Impensable il y a cinq ans, la bataille entre le français Areva et l’indien Suzlon Energy pour le contrôle de REpower illustre la surenchère actuelle. De 850 millions d’euros fin janvier, le prix du fabricant allemand d’éoliennes pourrait atteindre 1,3 milliard d’euros si Suzlon renchérissait sur la dernière offre du groupe nucléaire valorisant déjà REpower à 1,13 milliard (Le Monde du 16 mars).
Quand elle se retourne sur un passé récent, Anne Lauvergeon, la présidente du directoire d’Areva, a de quoi pester : en 2004, le gouvernement et l’Agence des participations de l’Etat (APE) lui avaient refusé l’acquisition du danois Bonus pour 350 millions d’euros. Racheté par Siemens, il vaut aujourd’hui près de 2 milliards d’euros.
Le gouvernement semble un peu plus conciliant qu’il y a trois ans tout en redoutant une « bulle ». Un mot que le ministre des finances, Thierry Breton, n’hésite pas à utiliser quand il parle des énergies renouvelables. Il a donné son feu vert à la première surenchère d’Areva, mais il ne souhaite pas que Mme Lauvergeon rachète REpower « à n’importe quel prix ». La présidente du groupe de nucléaire nuance, vendredi 23 mars, dans Le Figaro : c’est Jacques Chirac qui « a toujours pris position pour favoriser le développement d’Areva », notamment dans le cas de REpower.
DES « TSUNAMIS D’ARGENT »
Mme Lauvergeon, qui a acheté 29,9 % de REpower à 32 euros l’action et propose aujourd’hui 140 euros, ne croit pas à une bulle. « Chez les exploitants peut-être, analyse-t-elle, pas chez les fabricants d’éoliennes.

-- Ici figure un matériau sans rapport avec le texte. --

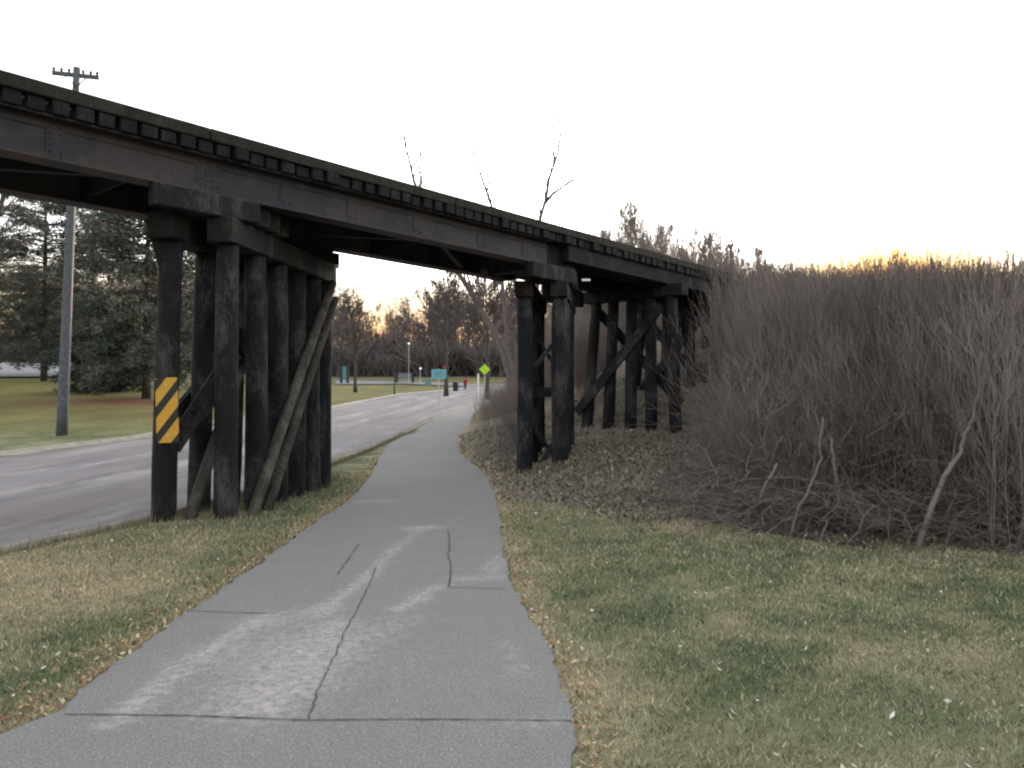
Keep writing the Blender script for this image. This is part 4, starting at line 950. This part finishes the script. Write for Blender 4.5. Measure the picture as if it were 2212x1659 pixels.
mx = nt.nodes.new('ShaderNodeMix'); mx.data_type = 'RGBA'; mx.blend_type = 'MULTIPLY'; mx.inputs[0].default_value = 1; nt.links.new(hs.outputs[0], mx.inputs[6]); nt.links.new(gr.outputs[0], mx.inputs[7])
vd = nt.nodes.new('ShaderNodeVectorMath'); vd.operation = 'DOT_PRODUCT'; nt.links.new(tc.outputs['Generated'], vd.inputs[0]); vd.inputs[1].default_value = (math.sin(SUN_AZ) * math.cos(SUN_EL), math.cos(SUN_AZ) * math.cos(SUN_EL), math.sin(SUN_EL))
g2 = nt.nodes.new('ShaderNodeValToRGB'); e = g2.color_ramp.elements; e[0].position = math.cos(R(8)); e[0].color = (1, 1, 1, 1); e[1].position = math.cos(R(2.2)); e[1].color = (.26, .15, .05, 1)
ee = e.new(math.cos(R(5.0))); ee.color = (.45, .36, .22, 1); nt.links.new(vd.outputs['Value'], g2.inputs[0])
m2 = nt.nodes.new('ShaderNodeMix'); m2.data_type = 'RGBA'; m2.blend_type = 'MULTIPLY'; m2.inputs[0].default_value = 1; nt.links.new(mx.outputs[2], m2.inputs[6]); nt.links.new(g2.outputs[0], m2.inputs[7])
nt.links.new(m2.outputs[2], bg.inputs['Color']); bg.inputs['Strength'].default_value = .15
sl = bpy.data.lights.new('sun', 'SUN'); sl.energy = 2.0; sl.angle = R(.5); sl.color = (1, .72, .45); so = bpy.data.objects.new('sun', sl); link(so)
dv = Vector((math.sin(SUN_AZ) * math.cos(SUN_EL), math.cos(SUN_AZ) * math.cos(SUN_EL), math.sin(SUN_EL)))
so.rotation_euler = dv.to_track_quat('Z', 'Y').to_euler(); so.location = (30, 60, 30)

vs_ = SC.view_settings; vs_.view_transform = 'Standard'; vs_.look = 'None'; vs_.gamma = 1; vs_.exposure = 2.75
SC.render.engine = 'CYCLES'; SC.cycles.max_bounces = 5; SC.cycles.diffuse_bounces = 3; SC.cycles.use_denoising = True
SC.cycles.pixel_filter_type = 'BLACKMAN_HARRIS'; SC.cycles.filter_width = 2.2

REpower est, pour Areva, un investissement raisonné et raisonnable de l’ordre de 300 millions d’euros. »
Analyste à la Société générale, Didier Laurens constate bien « un afflux énorme de liquidités », mais il souligne qu’« il y a la perspective de cash-flows (bénéfices très importants) très importants ». Une bulle ? « Globalement, on peut justifier les valorisations actuelles, répond-il. Contrairement à Internet, on a des actifs matériels, des éoliennes et de la production d’électricité. »
Tout semble militer en faveur des énergies vertes - notamment l’éolienne : fin programmée des sources d’énergie fossiles, dépendance croissante aux grands fournisseurs (Russie, Moyen-Orient), promesses lointaines du charbon propre, urgence à produire de l’énergie sans C02, part minime (3 % hors hydraulique) des renouvelables dans la production d’électricité.
Tous les groupes d’énergie s’y sont mis et de petites sociétés se développent dans cette niche (La Française d’éolienne, Théolia...). Introduite jeudi 22 mars à la Bourse de Bruxelles, l’action d’Air Energy a été sursouscrite cinq fois. Le titre de Théolia a gagné 140 % en un an. L’action d’EDF Energies nouvelles est passée en quatre mois de 28 à 42 euros.
Pour les fabricants, les carnets de commandes sont pleins pour des années. Et pour les exploitants d’éoliennes, le risque très calculé. Ils bénéficient, en effet, des tarifs de rachat par EDF garantis sur quinze ans, ce qui leur donne visibilité et rentabilité (de l’ordre de 20 %). Une aide trop élevée, juge la Commission de régulation de l’énergie (CRE). Ces tarifs constituent « un soutien disproportionné à la filière éolienne » et offrent aux investisseurs « une rentabilité très supérieure à ce qui serait nécessaire pour susciter l’investissement ».
Sans oublier qu’il représente, selon la CRE, « un moyen très coûteux pour la collectivité » d’atteindre ses objectifs (21 % d’électricité à base d’énergies renouvelables en 2010). « Le kWh d’éolien coûte deux fois plus cher que celui du nucléaire », calcule Colette Lewiner, directrice du secteur l’énergie de Capgemini. Elle estime le risque d’emballement boursier « réel » et s’attend que l’opinion prenne tôt ou tard conscience du coût et des limites de l’éolien.
Cette spéculation sur les actifs de l’éolien a commencé à se former en Allemagne en 2003 et en Espagne début 2006, puis en France. Elle va se développer aux Etats-Unis, pronostique Robert Bell, professeur de management à l’université de New York, dans La Bulle verte (Ed. Scali). « Les investisseurs institutionnels libéreront des tsunamis d’argent dans la nouvelle énergie », assure-t-il. Notamment les assureurs, de plus en plus inquiets des conséquences sur leurs résultats des catastrophes naturelles liées au réchauffement climatique. La bulle se formera après l’élection de 2008, quand le nouveau président américain devra changer de politique énergétique (après le tout-pétrole des années Bush).